We were joined during those days by so many of you, our neighbors, friends and extended family. He, and we, were blessed by that experience.
And then, as if made hyper-aware of the reality of death (easy to push it to the back of our minds when it’s not front-and-center), it seemed as if every other household held a new-made widow or widower. It was no epidemic, just the regular ticking away of time and circumstance taking people from the circle of their loved ones.
It‘s what I love best about our small town. We know each other in surprising ways. We notice cars in driveways, often know who’s staying with whom, or think we do. We needn’t even really be acquainted to know who lives in the house around the corner, or who owns a business we frequent, or who has suffered a terrible loss.

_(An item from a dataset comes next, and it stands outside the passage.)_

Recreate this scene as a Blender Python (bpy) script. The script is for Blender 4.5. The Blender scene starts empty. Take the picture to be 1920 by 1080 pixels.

I can’t imagine living anywhere else.
LCS News
The LCS girls’ and boys’ basketball teams play Hope at Hope on Wednesday, starting at 3:45 p.m. Girls play first.
The eighth grade’s winter bottle drive will be this coming Saturday, Jan. 6 starting at 9 a.m. Please have your returnables bagged and out by the road by 9. Thanks in advance from the eighth grade!
Library News
Everyone is invited to an illustrated talk by Tyler Dunham and Seth Brown on their new book “The Cuba Unknown” on Wednesday, January 3, 7 p.m. at the Lincolnville Community Library.
Tyler and Seth are part of Makewild, a team of documentary filmmakers and photographers that also includes Marco Bava and Corey McLean. Tyler, Seth and Corey – Lincolnville childhood friends -- spent five months in Cuba over the past two years filming a feature about surfing on the island. They’ve gathered the beautiful photos they took and stories they collected into a book that includes treasure maps and travel tips for visitors. They’ll be signing copies of their book that evening.
Family music program
Jessica Day will be at the library for another Midcoast Music Together program on Friday, January 5 at 11 a.m. This is a wonderful time for families with children up to age five to enjoy singing, dancing and playing simple musical instruments. The program will continue on the first Friday of the month through June.
Citrus Order
Once again this winter, as they have for many years, Camden’s Seventh Day Adventist Church is selling boxes of citrus fruit shipped to them from southern regions, this year from Texas. You can order a whole or half box, as well as a mixed box of oranges, grapefruits, mandarins, etc. The monthly order is delivered to their church on Camden Street (the left turn just before Hannaford’s). Order by email.
Condolences
Sympathy to the family, friends and students of Donna Heal, long-time Lincolnville resident and CHRHS math teacher. Donna passed away after a long illness a week or so before Christmas.